EXERCISE OBJECTIVE: Provide an exact copy of the lines from the beginning of the records through the line that includes "except Exception: pass", and of no others.

RECORD EXTRACTS:
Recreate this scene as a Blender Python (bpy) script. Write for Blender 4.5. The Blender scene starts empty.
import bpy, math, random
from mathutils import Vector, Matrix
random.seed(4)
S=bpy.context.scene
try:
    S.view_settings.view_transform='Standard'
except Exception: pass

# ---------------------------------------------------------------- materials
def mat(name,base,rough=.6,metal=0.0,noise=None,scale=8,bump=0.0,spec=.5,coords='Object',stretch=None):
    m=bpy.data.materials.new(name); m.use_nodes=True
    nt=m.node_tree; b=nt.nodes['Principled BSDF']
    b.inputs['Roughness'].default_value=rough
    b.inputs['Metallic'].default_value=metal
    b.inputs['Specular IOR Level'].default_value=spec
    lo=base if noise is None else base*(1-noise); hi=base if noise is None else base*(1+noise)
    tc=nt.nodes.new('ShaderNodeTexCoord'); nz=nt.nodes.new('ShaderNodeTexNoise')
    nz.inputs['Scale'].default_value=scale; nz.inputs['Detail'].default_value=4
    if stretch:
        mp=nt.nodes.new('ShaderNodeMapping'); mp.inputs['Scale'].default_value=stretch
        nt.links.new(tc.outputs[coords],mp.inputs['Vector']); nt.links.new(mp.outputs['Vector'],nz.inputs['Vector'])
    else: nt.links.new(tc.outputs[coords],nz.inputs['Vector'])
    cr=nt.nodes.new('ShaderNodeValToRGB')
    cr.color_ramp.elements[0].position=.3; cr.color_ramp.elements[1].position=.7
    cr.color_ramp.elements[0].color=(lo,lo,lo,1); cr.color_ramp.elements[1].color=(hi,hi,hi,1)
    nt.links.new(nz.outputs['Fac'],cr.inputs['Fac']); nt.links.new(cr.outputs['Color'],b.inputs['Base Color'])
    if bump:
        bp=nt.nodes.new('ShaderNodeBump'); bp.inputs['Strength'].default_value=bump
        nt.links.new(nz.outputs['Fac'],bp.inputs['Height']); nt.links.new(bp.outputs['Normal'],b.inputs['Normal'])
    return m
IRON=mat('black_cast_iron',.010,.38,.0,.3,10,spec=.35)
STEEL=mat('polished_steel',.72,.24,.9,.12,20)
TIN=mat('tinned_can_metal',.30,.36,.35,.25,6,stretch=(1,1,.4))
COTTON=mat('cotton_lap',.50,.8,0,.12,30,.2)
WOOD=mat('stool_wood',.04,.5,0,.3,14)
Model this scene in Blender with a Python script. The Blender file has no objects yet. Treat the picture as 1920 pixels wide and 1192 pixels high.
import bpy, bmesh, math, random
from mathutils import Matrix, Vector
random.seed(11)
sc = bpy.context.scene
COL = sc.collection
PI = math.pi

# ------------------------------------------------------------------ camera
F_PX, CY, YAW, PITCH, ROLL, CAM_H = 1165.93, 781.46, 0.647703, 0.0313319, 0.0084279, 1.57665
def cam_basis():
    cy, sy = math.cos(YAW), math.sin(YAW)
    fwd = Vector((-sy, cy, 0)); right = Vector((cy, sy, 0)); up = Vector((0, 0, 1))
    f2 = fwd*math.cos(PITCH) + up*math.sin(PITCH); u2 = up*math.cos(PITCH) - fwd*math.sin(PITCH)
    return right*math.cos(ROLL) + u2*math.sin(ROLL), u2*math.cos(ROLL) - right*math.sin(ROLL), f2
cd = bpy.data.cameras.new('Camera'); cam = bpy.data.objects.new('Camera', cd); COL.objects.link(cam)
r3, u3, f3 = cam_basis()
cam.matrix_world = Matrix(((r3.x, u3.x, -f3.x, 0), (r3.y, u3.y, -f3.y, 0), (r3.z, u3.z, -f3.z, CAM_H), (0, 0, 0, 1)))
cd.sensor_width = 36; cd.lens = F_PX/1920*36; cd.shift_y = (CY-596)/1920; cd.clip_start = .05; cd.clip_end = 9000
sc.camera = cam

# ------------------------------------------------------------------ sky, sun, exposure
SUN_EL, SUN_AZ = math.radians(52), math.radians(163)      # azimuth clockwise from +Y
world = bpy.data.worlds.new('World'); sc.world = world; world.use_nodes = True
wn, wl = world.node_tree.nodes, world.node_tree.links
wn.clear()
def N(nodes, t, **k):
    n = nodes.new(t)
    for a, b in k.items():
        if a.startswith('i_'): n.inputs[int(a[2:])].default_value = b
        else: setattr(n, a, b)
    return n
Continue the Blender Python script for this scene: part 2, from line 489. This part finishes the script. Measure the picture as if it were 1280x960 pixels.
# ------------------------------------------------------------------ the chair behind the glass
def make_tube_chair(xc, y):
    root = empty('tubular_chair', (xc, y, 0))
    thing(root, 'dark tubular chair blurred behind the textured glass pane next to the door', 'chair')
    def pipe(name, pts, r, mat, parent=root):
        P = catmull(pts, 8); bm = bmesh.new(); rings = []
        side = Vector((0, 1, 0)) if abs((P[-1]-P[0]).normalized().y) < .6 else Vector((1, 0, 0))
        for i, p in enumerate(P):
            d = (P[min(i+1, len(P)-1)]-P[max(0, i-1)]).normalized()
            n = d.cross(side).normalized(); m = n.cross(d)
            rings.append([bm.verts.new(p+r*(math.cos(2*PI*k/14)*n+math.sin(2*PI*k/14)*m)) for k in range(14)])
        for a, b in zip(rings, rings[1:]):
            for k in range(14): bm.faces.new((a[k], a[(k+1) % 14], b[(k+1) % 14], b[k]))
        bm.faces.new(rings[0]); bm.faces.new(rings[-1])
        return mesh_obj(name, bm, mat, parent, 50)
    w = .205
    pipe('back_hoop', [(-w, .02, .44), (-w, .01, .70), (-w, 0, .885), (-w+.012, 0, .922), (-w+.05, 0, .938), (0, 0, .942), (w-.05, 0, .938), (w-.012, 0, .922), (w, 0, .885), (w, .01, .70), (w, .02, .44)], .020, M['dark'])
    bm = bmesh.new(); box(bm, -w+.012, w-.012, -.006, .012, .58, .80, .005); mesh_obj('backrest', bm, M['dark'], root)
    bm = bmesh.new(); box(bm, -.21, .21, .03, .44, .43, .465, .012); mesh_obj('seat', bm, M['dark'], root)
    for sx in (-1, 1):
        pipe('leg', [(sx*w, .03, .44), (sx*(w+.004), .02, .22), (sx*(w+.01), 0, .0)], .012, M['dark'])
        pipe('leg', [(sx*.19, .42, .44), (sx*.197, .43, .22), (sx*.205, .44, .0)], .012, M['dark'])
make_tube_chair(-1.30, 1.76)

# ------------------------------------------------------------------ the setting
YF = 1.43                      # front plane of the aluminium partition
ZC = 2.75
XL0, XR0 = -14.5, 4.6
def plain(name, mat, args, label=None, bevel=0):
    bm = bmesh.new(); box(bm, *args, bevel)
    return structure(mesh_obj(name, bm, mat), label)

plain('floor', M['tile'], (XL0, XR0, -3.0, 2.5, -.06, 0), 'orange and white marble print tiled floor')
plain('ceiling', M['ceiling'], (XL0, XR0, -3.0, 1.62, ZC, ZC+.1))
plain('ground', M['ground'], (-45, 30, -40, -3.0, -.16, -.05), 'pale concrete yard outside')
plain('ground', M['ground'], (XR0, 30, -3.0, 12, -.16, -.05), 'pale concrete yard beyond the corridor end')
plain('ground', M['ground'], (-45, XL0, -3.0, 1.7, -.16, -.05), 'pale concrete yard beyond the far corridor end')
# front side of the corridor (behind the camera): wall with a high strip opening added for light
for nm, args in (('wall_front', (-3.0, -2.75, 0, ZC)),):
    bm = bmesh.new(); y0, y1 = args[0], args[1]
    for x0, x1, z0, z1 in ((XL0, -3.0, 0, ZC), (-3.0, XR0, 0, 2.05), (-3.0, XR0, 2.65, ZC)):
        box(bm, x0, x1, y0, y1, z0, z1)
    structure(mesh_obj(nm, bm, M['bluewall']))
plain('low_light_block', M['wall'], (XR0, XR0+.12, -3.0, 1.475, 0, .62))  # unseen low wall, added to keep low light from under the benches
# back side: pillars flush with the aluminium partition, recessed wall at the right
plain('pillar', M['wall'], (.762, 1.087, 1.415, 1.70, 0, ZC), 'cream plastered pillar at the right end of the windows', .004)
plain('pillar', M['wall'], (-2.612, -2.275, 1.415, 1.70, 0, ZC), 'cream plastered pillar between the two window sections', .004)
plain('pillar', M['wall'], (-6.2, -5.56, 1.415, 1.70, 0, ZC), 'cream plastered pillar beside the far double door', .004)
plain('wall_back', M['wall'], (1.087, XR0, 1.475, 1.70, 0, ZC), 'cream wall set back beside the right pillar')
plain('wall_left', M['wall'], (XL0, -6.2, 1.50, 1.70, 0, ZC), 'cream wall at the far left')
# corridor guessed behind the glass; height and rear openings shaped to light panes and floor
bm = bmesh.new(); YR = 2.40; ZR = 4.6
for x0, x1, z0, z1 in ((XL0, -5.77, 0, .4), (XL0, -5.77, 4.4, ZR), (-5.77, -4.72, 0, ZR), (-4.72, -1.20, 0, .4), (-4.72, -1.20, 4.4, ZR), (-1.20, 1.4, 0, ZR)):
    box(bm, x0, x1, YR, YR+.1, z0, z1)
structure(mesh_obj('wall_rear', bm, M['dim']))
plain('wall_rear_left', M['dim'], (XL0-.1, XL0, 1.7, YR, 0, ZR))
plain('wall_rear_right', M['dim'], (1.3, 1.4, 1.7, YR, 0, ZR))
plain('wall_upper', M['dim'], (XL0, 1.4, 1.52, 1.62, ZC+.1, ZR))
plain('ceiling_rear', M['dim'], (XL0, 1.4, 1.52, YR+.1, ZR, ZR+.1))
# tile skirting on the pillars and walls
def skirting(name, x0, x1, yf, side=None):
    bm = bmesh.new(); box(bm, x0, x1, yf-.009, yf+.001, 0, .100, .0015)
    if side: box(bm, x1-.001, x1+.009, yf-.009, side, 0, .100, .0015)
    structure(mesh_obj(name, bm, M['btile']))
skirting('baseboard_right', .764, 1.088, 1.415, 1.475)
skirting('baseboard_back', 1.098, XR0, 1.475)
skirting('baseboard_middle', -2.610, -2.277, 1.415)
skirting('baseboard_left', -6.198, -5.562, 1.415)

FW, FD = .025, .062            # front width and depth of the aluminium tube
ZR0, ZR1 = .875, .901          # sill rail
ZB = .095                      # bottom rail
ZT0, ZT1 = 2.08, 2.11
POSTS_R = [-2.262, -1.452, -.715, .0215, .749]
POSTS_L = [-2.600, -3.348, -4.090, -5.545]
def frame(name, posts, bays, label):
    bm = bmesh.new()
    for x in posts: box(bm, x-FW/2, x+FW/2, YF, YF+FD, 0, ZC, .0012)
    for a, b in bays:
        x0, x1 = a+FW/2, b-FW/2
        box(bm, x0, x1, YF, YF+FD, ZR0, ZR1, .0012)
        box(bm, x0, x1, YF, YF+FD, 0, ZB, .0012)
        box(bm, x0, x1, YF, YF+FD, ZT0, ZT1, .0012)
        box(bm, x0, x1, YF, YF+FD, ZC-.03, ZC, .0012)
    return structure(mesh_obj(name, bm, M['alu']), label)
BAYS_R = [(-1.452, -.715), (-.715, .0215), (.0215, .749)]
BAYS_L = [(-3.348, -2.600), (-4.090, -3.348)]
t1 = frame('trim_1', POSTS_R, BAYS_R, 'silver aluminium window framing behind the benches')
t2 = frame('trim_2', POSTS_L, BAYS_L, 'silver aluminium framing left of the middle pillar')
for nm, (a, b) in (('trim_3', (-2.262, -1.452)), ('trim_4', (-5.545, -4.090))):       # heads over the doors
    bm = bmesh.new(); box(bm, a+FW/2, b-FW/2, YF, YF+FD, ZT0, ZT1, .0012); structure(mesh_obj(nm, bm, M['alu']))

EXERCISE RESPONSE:
Recreate this scene as a Blender Python (bpy) script. Write for Blender 4.5. The Blender scene starts empty.
import bpy, math, random
from mathutils import Vector, Matrix
random.seed(4)
S=bpy.context.scene
try:
    S.view_settings.view_transform='Standard'
except Exception: pass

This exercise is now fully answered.